Tuesday, April 19, 2011

Corpses in the Ditch

Northwestern Europe is dotted with earthen constructions that our medieval ancestors called "castles," but were re-christened by Victorian archaeologists "hill forts." For puzzling reasons having to do with the mindset of twentieth-century anthropology, there has been a movement among archaeologists to insist that these Iron Age structures were not forts at all. Insisting that the "forts" were not really defensible, archaeologists have argued that they were livestock corrals, or ritual enclosures, or gathering places where dispersed tribes met on an annual basis. It always struck me that the medieval people who dubbed them "castles" knew a whole lot more than we do about what was really defensible in the Iron Age, but the impulse to overturn the received wisdom is very strong in modern science. Add that to the turn among anthropologists away from tribal warfare as an explanation for everything, and toward ordinary life and economic themes, and an insistence that hill forts were not military constructions was all but inevitable. But consider the new evidence from Fin Cop in Britain:

A burial site contained only women and children - the first segregated burial of this kind from Iron Age Britain. Nine skeletons were discovered in a section of ditch around the fort at Fin Cop in the Peak District. Scientists believe "perhaps hundreds more skeletons" could be buried in the ditch, only a small part of which has been excavated so far.

Construction of the hill fort has been dated to some time between 440BC and 390BC, but it was destroyed before completion. The fort's stone wall was broken apart and the rubble used to fill the 400m perimeter ditch, where the skeletons were found. A second, outer wall and ditch had been started but not finished.

No doubt is possible to explain this as some sort of ritual event, but the obvious intepretation is the one suggested by the excavators:

The findings provide a rare insight into warfare in pre-Roman Britain, according to Dr Clive Waddington of Archaeological Research Services, who directed the excavations.

"There has been an almost accepted assumption amongst many archaeologists that hill forts functioned as displays of power, prestige and status and that warfare in the British Iron Age is largely invisible," he said.

"For the people buried at Fin Cop, the hurriedly constructed fort was evidently intended as a defensive work in response to a very real threat."

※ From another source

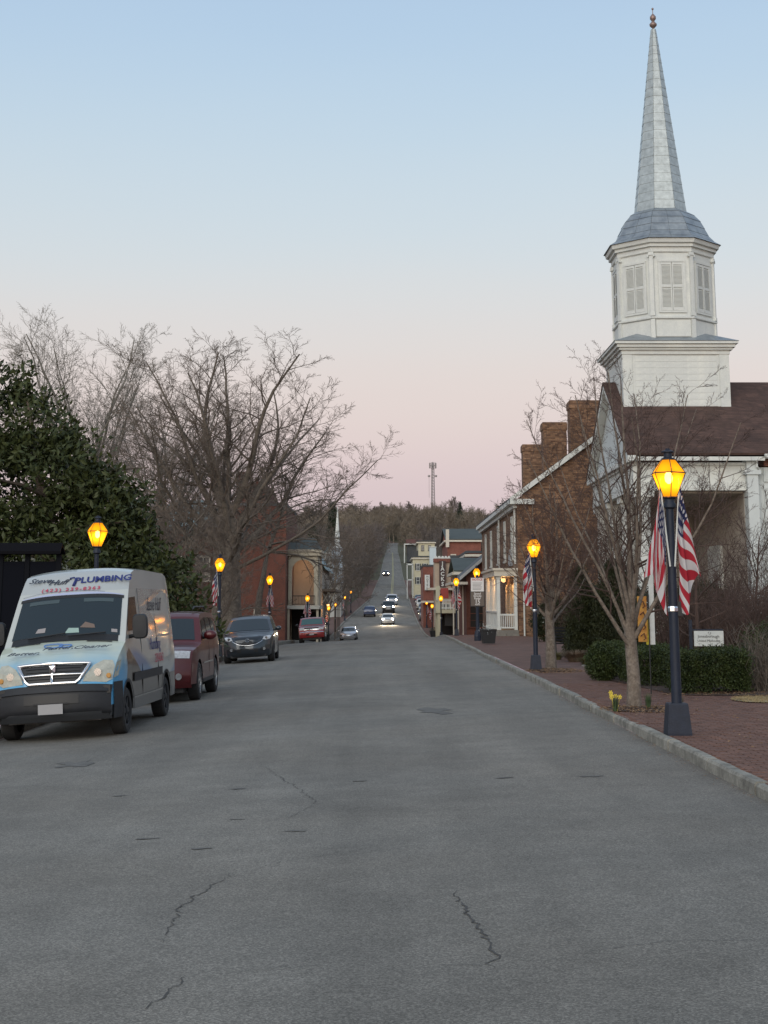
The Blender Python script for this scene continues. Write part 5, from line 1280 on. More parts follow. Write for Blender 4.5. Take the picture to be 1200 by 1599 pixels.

The British press is portraying the discovery as "overturning our assumptions," an interesting case study in how quickly a new idea can become an entrenched orthodoxy. The "New Archaeology" didn't exist until after 1960, but already it seems to have penetrated deeply into the consciousness of ordinary Brits:

Ann Hall of Longstone history group said: "Locals have always viewed the hill as a peaceful spot. Now we have uncovered sad evidence of an ancient massacre and learned that our well-loved landmark may also be a prehistoric war grave".

Yes, the locals have thought of the spot as "peaceful" for so long they are surprised to discover that something that looks like a fortress may actually have been one.